## START

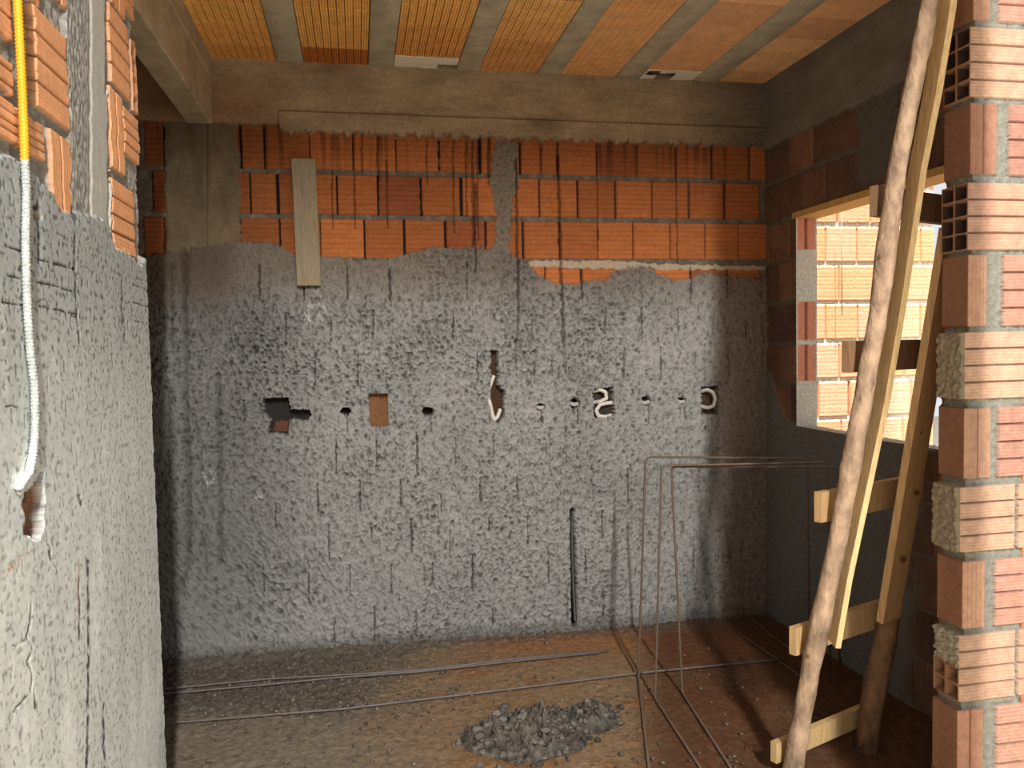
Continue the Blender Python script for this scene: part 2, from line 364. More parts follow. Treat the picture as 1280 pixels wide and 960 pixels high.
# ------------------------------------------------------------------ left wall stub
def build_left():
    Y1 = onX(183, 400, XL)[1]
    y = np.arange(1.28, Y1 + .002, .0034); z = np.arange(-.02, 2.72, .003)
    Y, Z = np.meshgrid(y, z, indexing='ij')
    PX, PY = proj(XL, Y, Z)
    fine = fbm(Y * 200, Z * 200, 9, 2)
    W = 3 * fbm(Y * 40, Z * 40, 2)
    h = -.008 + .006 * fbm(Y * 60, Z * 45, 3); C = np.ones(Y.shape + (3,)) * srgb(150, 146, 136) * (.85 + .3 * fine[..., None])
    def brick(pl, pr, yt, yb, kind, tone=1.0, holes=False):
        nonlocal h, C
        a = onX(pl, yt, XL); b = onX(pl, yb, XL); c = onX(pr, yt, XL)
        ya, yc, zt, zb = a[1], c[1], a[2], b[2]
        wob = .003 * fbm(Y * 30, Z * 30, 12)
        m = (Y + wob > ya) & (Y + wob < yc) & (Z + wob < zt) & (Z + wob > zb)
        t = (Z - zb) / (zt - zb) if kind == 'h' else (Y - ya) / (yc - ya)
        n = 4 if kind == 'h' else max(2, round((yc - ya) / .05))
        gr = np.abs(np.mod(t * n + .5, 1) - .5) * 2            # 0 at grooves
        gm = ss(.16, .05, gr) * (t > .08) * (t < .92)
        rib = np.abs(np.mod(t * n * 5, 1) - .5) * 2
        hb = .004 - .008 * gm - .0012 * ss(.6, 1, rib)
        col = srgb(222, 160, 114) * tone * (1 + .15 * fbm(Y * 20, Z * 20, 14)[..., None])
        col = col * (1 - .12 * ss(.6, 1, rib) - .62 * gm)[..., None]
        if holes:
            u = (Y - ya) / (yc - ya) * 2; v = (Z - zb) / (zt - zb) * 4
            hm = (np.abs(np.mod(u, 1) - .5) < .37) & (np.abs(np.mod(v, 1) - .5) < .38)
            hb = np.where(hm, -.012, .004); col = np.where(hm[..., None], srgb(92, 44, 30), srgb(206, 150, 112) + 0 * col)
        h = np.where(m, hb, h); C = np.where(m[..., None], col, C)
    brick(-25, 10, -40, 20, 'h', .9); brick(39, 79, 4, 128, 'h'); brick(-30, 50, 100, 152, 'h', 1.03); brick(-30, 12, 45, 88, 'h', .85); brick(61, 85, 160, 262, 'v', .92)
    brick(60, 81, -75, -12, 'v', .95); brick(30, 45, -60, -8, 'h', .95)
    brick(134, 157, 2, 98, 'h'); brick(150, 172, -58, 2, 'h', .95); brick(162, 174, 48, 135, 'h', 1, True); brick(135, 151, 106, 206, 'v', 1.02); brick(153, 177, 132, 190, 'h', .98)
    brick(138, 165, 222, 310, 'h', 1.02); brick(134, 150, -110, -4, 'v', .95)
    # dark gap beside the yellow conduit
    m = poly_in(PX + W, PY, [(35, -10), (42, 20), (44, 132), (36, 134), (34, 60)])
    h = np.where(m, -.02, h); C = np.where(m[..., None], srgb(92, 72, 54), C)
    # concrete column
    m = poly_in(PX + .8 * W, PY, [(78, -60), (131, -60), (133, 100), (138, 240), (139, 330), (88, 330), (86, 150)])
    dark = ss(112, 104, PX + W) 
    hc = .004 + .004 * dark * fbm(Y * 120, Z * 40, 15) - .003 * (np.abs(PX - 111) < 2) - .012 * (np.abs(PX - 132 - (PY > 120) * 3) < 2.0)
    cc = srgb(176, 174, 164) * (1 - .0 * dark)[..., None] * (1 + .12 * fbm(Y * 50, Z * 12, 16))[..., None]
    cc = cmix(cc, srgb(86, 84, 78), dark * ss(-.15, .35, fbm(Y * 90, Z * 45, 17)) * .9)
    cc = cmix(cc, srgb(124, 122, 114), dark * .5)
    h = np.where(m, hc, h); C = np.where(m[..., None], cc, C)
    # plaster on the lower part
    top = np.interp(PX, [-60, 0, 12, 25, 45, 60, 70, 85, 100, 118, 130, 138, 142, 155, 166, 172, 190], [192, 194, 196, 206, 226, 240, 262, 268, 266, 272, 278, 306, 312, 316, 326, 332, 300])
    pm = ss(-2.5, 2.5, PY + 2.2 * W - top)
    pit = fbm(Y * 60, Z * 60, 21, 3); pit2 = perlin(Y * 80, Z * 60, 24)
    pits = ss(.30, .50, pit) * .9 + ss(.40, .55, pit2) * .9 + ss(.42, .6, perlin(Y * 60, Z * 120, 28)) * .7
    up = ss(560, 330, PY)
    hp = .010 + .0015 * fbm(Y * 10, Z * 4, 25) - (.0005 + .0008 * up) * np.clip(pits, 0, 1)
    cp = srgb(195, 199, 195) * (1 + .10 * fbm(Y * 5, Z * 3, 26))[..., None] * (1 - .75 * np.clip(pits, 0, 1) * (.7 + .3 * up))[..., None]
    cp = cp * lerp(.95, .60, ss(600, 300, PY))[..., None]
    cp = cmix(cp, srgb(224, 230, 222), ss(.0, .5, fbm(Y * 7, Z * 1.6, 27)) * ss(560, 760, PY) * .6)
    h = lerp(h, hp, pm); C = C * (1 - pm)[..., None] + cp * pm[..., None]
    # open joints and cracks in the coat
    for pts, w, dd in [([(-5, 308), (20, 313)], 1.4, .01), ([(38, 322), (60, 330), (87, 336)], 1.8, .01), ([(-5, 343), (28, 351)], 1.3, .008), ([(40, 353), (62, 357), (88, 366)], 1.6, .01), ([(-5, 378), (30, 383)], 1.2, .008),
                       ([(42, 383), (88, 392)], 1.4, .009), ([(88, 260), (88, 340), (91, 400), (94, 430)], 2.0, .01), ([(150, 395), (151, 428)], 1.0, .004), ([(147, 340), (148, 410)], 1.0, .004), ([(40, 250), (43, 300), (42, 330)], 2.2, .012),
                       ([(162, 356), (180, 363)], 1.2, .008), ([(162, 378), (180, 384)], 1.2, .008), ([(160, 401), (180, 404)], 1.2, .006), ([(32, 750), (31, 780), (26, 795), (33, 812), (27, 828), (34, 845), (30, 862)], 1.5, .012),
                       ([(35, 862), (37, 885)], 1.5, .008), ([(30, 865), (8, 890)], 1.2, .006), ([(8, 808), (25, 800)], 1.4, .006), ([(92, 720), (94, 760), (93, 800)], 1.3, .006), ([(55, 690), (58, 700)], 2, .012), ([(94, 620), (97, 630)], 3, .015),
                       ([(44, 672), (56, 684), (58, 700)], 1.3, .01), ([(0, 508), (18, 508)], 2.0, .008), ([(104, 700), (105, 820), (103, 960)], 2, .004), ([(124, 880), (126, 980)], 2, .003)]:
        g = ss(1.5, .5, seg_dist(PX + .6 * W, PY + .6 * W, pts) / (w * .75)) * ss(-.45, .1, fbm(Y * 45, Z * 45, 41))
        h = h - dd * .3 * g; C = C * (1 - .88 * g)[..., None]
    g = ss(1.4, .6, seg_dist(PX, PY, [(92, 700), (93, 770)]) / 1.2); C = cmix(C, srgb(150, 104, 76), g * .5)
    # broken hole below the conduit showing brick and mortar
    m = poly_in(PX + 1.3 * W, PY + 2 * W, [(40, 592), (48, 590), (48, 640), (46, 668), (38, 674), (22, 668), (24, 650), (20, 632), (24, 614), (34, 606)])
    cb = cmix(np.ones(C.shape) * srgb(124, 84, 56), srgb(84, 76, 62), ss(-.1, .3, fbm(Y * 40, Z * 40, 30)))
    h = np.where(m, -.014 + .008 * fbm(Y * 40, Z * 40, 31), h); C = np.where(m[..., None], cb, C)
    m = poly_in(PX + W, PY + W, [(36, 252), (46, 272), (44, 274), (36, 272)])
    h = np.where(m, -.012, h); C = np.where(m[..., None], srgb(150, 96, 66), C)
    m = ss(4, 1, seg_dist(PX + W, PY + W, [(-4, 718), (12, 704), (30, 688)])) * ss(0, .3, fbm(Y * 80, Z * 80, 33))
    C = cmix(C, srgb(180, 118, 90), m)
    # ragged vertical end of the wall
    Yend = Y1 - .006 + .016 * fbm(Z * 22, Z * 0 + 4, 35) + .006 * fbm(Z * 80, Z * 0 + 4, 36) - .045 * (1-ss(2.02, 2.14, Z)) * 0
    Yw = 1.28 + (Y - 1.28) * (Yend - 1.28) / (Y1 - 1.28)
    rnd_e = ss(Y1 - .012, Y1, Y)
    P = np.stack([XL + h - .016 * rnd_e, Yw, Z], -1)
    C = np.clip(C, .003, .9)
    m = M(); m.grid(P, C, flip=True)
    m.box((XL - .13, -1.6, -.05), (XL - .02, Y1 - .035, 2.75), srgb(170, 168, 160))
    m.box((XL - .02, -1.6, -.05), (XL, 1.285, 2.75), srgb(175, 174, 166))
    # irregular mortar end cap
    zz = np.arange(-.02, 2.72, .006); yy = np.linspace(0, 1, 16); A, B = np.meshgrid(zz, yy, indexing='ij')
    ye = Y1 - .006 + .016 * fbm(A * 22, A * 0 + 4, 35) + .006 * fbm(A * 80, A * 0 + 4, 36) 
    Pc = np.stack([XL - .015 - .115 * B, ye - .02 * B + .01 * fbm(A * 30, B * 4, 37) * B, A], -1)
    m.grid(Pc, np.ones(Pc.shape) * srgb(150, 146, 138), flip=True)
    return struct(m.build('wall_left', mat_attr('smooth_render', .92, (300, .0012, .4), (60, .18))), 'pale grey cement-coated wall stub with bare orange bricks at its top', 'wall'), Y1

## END

Only the lines from the one containing "dark = ss(112, 104, PX + W)" through the one containing "cc = cmix(cc, srgb(124, 122, 114), dark" are to be reproduced, exactly as they appear.

    dark = ss(112, 104, PX + W) 
    hc = .004 + .004 * dark * fbm(Y * 120, Z * 40, 15) - .003 * (np.abs(PX - 111) < 2) - .012 * (np.abs(PX - 132 - (PY > 120) * 3) < 2.0)
    cc = srgb(176, 174, 164) * (1 - .0 * dark)[..., None] * (1 + .12 * fbm(Y * 50, Z * 12, 16))[..., None]
    cc = cmix(cc, srgb(86, 84, 78), dark * ss(-.15, .35, fbm(Y * 90, Z * 45, 17)) * .9)
    cc = cmix(cc, srgb(124, 122, 114), dark * .5)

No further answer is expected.